For their literary exercise, Schneider collaborated with, among others, junior Iris Shykula, a junior creative writing and Russian studies major from Longmont, CO, to create a shared universe for their stories. The effort was entirely collaborative, as they had to decide how their stories fit together, what the timeline was, and the rules of how their world functioned.

Schneider’s story follows a 16-year-old on her ‘descent,’ a rite of passage for people in their culture who are about to start a new job at the bottom of the ocean. The story also explores the theme of kinship in a world without traditional families.

“I was really trying to focus on finding family in a world where you don’t begin with one, because in the world we created, there are no babies or children,” Schneider said. “I focused on that idea of how someone looking like you could be comforting, even if you don’t know them at all. I wanted it to be like coming to a home that you never knew you had.”

The students were also asked to write an anthropological analysis of their own works of fiction. Schneider made the decision to include their analysis in the zine. When analyzing your own work, they said they felt like a professional anthropologist.

“I yielded more out of analyzing the story than writing the story,” Schneider said. “I started looking back at it, and I was like, ‘Oh yeah, I see how this works. I see how this represents some anthropological concept.’”

In addition to their stories, students were tasked with imagining an everyday cultural object from their worlds. They designed and 3D printed these objects with the help of the Lawrence University Makerspace. Pictures of the objects were printed in the zine, and the physical items were used in a cultural encounter workshop. Students were challenged to interpret the objects produced by other groups like archaeologists working within a limited context.

Angela Vanden Elzen, associate professor and reference and learning technologies librarian, said this is one of the many examples of Lawrentians utilizing the Makerspace to get more out of their coursework and their Lawrence experience.

“Our makerspace has given faculty, students, and staff the opportunity to bring a wide range of making technologies into coursework, laboratories, performance spaces, field work, as a creative outlet, and so much more,” Vanden Elzen said. “These kinds of projects help students to see that getting started with 3D design and 3D printing is not as intimidating as they may think. The technology has come so far that it is easier than ever to learn how to use these technologies.”

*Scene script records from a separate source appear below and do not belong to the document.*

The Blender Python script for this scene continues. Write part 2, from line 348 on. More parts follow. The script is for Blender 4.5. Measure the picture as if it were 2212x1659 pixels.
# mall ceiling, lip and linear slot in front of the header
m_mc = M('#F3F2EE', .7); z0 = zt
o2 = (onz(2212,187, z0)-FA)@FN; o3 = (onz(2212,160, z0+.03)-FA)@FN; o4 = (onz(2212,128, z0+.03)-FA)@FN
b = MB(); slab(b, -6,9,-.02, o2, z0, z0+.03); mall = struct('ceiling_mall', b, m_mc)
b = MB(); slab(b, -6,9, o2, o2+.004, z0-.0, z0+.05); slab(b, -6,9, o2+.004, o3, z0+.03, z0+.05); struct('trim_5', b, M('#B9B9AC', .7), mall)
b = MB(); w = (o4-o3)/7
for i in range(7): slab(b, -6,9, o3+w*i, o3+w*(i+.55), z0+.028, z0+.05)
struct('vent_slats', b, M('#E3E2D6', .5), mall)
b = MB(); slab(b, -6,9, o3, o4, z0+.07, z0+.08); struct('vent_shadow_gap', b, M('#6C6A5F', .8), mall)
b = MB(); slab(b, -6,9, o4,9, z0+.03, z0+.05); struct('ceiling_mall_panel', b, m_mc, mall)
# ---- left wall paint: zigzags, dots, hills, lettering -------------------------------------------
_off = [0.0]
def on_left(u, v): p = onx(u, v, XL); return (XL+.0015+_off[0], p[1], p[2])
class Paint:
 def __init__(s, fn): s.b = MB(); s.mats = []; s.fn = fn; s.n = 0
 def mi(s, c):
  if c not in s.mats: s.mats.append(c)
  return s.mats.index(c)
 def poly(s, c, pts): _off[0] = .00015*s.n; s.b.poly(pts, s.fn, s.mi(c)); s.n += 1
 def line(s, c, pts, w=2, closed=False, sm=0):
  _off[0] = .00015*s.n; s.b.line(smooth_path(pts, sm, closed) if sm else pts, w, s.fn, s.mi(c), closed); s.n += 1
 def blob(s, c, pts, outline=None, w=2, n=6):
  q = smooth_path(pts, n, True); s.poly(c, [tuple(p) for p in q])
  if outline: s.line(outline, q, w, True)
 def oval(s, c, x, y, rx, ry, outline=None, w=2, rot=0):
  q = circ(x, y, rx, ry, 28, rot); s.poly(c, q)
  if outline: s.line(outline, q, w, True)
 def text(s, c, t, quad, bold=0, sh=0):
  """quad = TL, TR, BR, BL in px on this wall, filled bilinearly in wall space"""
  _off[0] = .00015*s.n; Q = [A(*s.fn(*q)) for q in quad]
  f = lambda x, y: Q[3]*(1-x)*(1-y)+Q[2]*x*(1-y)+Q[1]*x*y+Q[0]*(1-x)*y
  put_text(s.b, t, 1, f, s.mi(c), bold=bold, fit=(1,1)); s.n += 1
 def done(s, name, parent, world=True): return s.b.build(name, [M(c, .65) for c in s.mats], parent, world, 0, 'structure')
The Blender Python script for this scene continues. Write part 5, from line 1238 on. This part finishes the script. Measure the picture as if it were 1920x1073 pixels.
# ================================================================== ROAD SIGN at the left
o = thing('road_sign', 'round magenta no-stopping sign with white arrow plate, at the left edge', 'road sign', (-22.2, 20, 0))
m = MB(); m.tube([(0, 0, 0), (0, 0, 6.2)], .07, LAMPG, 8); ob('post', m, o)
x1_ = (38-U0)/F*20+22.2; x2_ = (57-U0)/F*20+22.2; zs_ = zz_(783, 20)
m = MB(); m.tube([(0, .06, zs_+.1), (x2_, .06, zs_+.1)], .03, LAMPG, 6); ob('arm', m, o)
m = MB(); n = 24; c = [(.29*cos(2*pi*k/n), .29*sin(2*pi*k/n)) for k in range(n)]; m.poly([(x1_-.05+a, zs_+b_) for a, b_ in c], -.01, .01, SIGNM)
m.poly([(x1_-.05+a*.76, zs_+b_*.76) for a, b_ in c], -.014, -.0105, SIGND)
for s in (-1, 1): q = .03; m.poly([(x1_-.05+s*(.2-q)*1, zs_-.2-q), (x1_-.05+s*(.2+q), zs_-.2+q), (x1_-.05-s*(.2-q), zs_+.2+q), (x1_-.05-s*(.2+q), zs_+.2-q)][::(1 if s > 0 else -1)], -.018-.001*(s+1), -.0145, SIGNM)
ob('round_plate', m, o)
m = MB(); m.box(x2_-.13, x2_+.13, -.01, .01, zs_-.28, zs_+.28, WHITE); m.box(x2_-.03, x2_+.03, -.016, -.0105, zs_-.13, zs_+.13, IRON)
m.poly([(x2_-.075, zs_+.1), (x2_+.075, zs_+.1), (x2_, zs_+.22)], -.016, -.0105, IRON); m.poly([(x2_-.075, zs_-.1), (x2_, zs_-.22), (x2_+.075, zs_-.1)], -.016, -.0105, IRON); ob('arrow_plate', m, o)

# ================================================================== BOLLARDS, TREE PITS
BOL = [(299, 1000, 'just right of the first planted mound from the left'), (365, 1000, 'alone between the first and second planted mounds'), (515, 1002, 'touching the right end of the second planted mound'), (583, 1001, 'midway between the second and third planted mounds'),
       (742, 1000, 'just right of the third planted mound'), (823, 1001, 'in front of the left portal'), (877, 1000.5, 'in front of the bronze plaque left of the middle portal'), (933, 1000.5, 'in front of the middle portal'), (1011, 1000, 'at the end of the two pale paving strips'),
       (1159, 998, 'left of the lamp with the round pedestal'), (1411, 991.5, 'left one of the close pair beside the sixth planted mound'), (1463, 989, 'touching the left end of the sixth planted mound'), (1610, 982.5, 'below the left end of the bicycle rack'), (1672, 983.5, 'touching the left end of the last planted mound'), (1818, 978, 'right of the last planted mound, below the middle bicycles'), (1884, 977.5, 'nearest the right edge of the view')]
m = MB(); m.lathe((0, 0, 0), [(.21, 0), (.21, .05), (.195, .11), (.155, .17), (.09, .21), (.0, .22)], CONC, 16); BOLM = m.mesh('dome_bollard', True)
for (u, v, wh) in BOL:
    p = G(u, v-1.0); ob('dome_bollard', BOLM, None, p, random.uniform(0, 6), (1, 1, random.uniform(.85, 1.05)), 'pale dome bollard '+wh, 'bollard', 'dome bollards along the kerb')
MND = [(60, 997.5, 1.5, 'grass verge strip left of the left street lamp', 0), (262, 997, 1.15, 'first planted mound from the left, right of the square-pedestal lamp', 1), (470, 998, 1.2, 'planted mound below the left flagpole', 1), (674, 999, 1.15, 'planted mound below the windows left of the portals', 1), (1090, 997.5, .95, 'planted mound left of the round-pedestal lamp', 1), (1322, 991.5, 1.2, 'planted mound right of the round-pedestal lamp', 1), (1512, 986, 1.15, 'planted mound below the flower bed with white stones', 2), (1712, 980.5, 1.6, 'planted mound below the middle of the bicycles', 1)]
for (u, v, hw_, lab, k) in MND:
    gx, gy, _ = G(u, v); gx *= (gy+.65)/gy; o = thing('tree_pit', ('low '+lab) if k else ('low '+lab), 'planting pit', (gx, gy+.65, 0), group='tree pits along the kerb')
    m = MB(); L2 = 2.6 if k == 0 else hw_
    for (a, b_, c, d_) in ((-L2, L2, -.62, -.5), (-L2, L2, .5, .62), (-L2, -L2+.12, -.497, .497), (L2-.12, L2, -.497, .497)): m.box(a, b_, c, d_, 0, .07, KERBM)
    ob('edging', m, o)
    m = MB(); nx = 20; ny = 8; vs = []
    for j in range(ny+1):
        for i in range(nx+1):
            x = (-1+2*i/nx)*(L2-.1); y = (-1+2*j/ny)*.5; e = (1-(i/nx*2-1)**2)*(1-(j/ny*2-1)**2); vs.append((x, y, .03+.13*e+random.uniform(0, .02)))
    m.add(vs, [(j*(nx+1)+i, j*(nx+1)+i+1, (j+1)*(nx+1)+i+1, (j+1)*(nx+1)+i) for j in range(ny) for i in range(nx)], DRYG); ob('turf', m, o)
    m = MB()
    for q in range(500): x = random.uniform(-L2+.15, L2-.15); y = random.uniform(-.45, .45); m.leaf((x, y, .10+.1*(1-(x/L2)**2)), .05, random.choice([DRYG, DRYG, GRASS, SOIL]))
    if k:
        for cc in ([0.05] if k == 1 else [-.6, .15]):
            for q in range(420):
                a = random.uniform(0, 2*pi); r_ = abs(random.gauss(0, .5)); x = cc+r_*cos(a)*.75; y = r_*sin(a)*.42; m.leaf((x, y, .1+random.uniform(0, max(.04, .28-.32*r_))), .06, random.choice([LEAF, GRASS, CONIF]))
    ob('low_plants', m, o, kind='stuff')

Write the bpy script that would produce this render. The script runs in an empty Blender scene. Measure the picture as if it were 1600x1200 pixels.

According to Rocker, the idea was to make students consider how everyday objects can take on new meanings when viewed in a different light. One group, inspired by time travel and historical drama, created a teleportation device within a pocket watch. The device caused severe memory loss when used, which led to a deeper analysis of how this would impact kinship practices, communication, and human agency.  

3D printed object: a small gray rod with ridges
A small black square with a point at the end and a red star
A golden pocket watch
A small black circle with a grey star, four spikes extend from it

A microscopic heart implant

The "Обласк/Oblask" biomechanical device

A pocketwatch and teleportation device

"The Tether," a communication implant

A Collaborative Effort  

While Rocker had initially planned for the zine to be a digital-only project, she was encouraged to get it printed.

“I’m very excited with what we were able to achieve. It surpassed my wildest imaginations,” Rocker said.

Physical copies of the zine were disseminated to different departments at Lawrence University and are available to check out at the Seeley G. Mudd Library.

Rocker hopes that readers enjoy the students’ creativity and get to experience what Lawrence professors get to see every day.

“I’m blown away by the creativity and passion, and I hope readers will think about the ways it overlaps with or is very distinct from their own everyday lives and experiences,” Rocker said. “So much collaboration was involved in the creation of this little zine. I’m incredibly proud of the students who took the class and also indulged me in taking on this project.”